Try to tell a story in every picture. It doesn’t matter if it is a nude barbarian on a hilltop that you are sketching. The millions of ways you could tackle this is overwhelming. Telling a story, even in a posed figure, narrows down the choices and makes you focus on the facial expressions, the mood, the pose and well; yeah everything. This of course also means that you need to do more than just a thumb or two. In trying to tell the story right, you might need 20 or 30 (or even more) small tryouts before you make the right choice. To me, I need to see them on paper before I judge if they work. I guess you can feel it in your guts when you hit the right one.
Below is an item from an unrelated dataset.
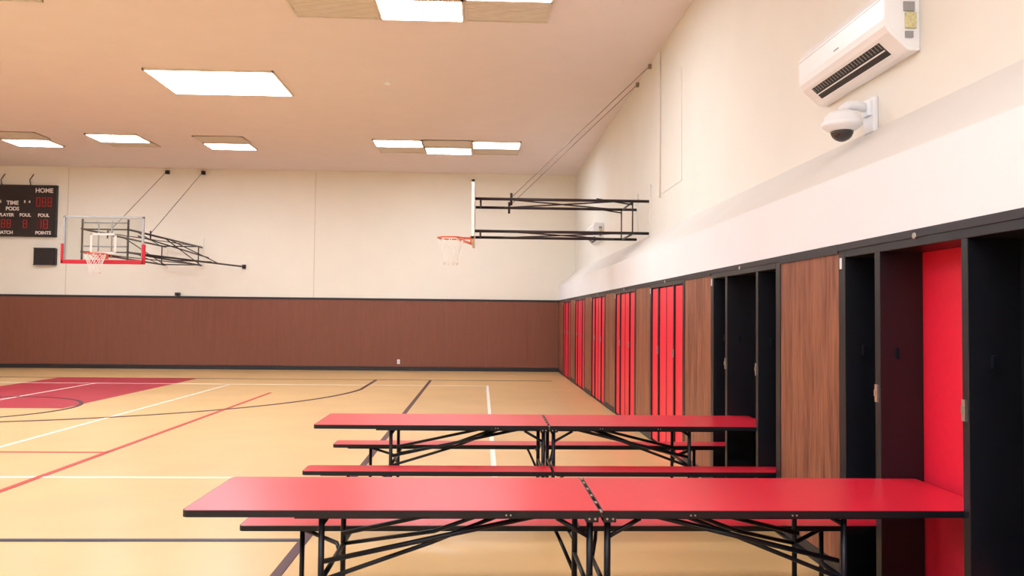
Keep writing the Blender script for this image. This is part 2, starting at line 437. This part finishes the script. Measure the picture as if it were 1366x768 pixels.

Everything seems to click. ( and sometimes un-click when you see the thumb the day after again )



Speed up:

This is a tricky advice. You should by no means do sloppy artwork. Once in a while you get a job or you deicide to do a painting that has room for some testing of your own. I had to do a poster a while back that was sort of a gesture for a friend. I had read on Todd Lockwood's homepage that he did a dragon poster for a convention in only one day. I decided to try the same and see if I could do a full poster painting in only one day too. It is not my prettiest picture ever. A lot of the details could have been way better, and so on, and so on with the excuses. But the great thing is it taught me to simplify. The time limit forced me to take bolder chances and fix things without reference or safe holds and security lines of any sort. It was an experience I could use in every painting after that, and that I (now that I think about it) have completely forgotten. I need to do a one-day-painting again, I think.



I will get back to you if I think of anything more you can do to educate yourself, and force yourself to grow outside of your limits. Have you got any ideas you want to share with us on how you can teach yourself? Please do comment on this post. Gotta go. Today is my birthday and the rest of the studio guys are screaming for cake.